The paper introduces a novel approach, known as Pixel-wise Energy-biased Abstention Learning (PEBAL), to enhance anomaly segmentation in urban driving scenes. The primary motivation for this advancement is to address the inefficacy of existing state-of-the-art (SOTA) methods that either rely on classification uncertainty or reconstruction models, both of which have limitations in real-time applications such as autonomous driving.

Problem Statement

Anomaly segmentation in urban driving scenarios is critical for road safety, as undetected anomalies like unexpected road obstacles can lead to accidents. Traditional methods, which associate high classification uncertainty with anomaly and use reconstruction models, face significant challenges. The association of uncertainty with anomalies can cause false positives and negatives, whereas reconstruction models can be inefficient for real-time processing.

Proposed Method: PEBAL

The PEBAL method integrates two advanced learning models: Pixel-wise Abstention Learning (PAL) and Energy-Based Models (EBM). This integration is pivotal for determining inlier and outlier distributions at the pixel level without biasing the classification towards outliers. PEBAL's key innovation lies in its ability to adaptively learn penalty factors that influence whether pixels should abstain from classification into pre-defined inlier classes or be classified as anomalies.

1. Pixel-wise Abstention Learning (PAL): This model adapts the penalty factor based on pixel-level energy scores, facilitating the accurate classification of anomalies without misclassifying challenging inliers.
2. Energy-Based Models (EBM): These models partition pixel-level energy scores, enabling the establishment of a distinct energy gap between normal and anomaly pixels. The adaptive estimation of these energy scores is critical for efficient anomaly classification.

Training Procedure

PEBAL's training involves a nuanced joint training strategy of the PAL and EBM models. By fine-tuning only the last classification block, it maintains the segmentation accuracy for inlier classes, thereby balancing computational efficiency with classification precision. The paper introduces the AnomalyMix strategy, a novel augmentation technique that enhances the diversity of anomaly exposure during training by dynamically combining inlier scenes with synthetic anomaly objects sourced from external datasets (e.g., COCO), allowing a broader range of anomaly scenarios to be effectively learned.

Experimental Results

The paper reports extensive evaluations of PEBAL across four benchmarks, including Fishyscapes and LostAndFound datasets. The results indicate superior performance compared to existing methods, particularly in reducing false positive and negative rates, while achieving high accuracy in detecting small and distant anomalous objects. Notably, PEBAL achieves a significant reduction in false positive rate (FPR95) and improves the average precision (AP) across all evaluated datasets.

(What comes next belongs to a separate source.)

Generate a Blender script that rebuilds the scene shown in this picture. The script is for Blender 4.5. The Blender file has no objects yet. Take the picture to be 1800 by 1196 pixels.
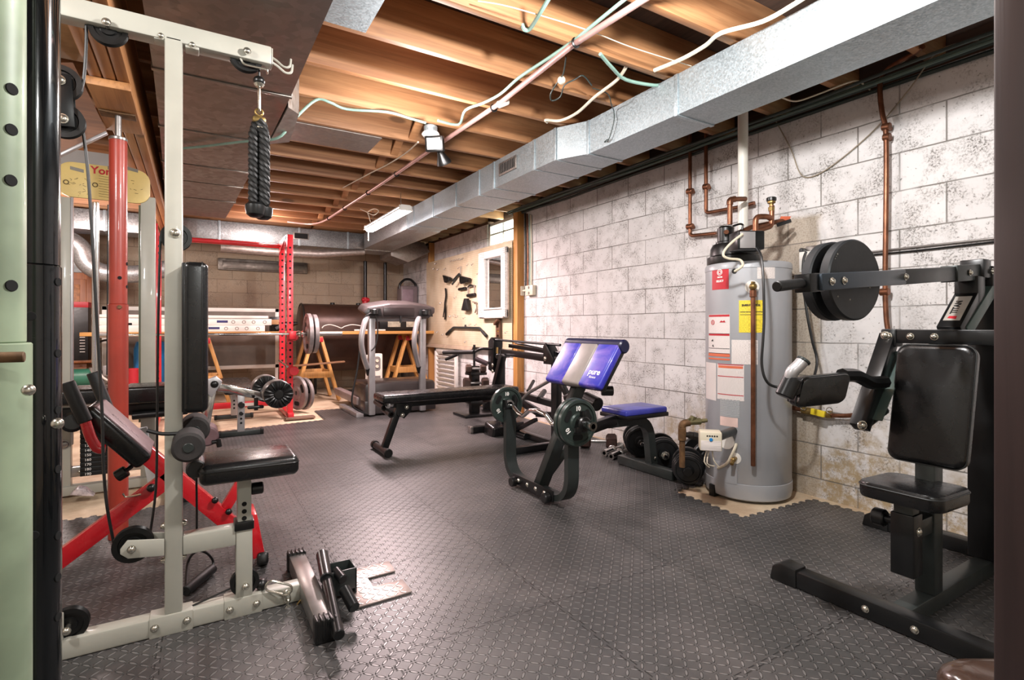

For instance, on the LostAndFound test set, PEBAL's AP of 78.29% and FPR95 of 0.81 showcase its effectiveness.

Practical Implications and Future Work

PEBAL's implementation can enhance autonomous driving systems by providing a robust solution to detect and handle anomalies effectively in real-time. The approach's independence from full network retraining and its ability to work efficiently with the last layer fine-tuning make it highly applicable for integration into existing systems.

Future work could explore the expansion of PEBAL to other computer vision domains where real-time anomaly detection is critical, as well as the exploration of unsupervised learning techniques to further improve anomaly detection performance without relying heavily on annotated outlier datasets.

In summary, PEBAL represents a significant step forward in the field of anomaly segmentation for urban driving scenes, providing a more precise, efficient, and adaptable solution compared to previous models. This work sets the stage for further advances in anomaly segmentation, particularly in applications demanding high degrees of accuracy and reliability, such as autonomous vehicles.